Boeing hiring 1,000 workers for S.C. production line

Boeing hiring 1,000 workers for S.C. production line »Play Video
Workers work inside sections of new Boeing 787 planes at Boeing's facility in North Charleston, S.C. Tuesday, Oct. 28, 2009.
CHARLESTON, S.C. -- The Boeing Co. Announced 500 company-wide layoffs on Friday, but in South Carolina, the aerospace giant is hiring for its new assembly line, which needs a thousand new workers.

But on the 787 production line in Everett, workers have criticized some of the work already coming out of South Carolina. South Carolina's response: training programs can handle the challenge.

Technical colleges in South Carolina train workers just as colleges in Washington do. Still, the end product is not the same, according to Washington workers.

"We see the products that come into our factory from South Carolina and the quality is poor," said Zen Jenne.

In the past, Boeing's attributed delays in the Dreamliner program, in part, to workmanship out of South Carolina and other plants.

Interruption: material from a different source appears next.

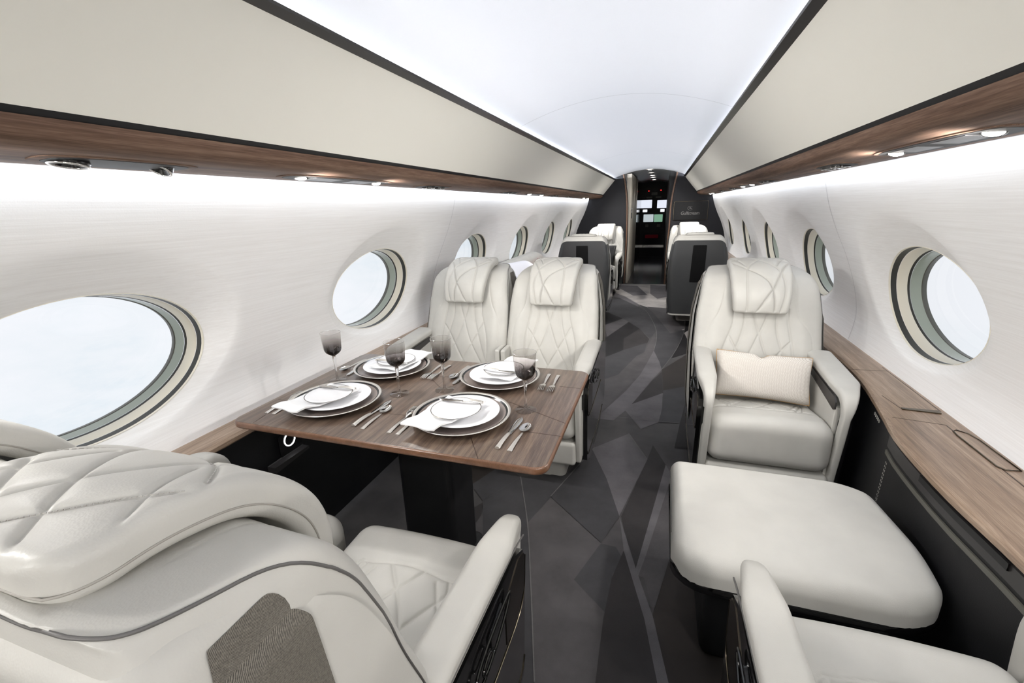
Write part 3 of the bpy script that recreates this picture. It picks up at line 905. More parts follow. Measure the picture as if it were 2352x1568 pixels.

"This particular airplane the 787 is a composite. It is truly a first-generation airplane; it has not been built before," said Jim Maxon, aviation training director. "The learning curve's going to be strong everywhere you're located, and so I feel that south Carolina in what the plant is trying to do here, we can train the workers."

Trident Technical college is one school here in South Carolina that's working with Boeing to make sure employees make the cut.

"In the previous four years for this project - the Dreamliner program, we've had over 11,000 applications," Maxon said.

Boeing sets the criteria for screening, then subjects the applicants to a series of interviews and drug tests.

The company says South Carolina is not the only place it will be recruiting workers.

"We will build the best airplanes in the world here," said Tim Coyle of Boeing.

The new assembly line is supposed to be up and running in about 18 months.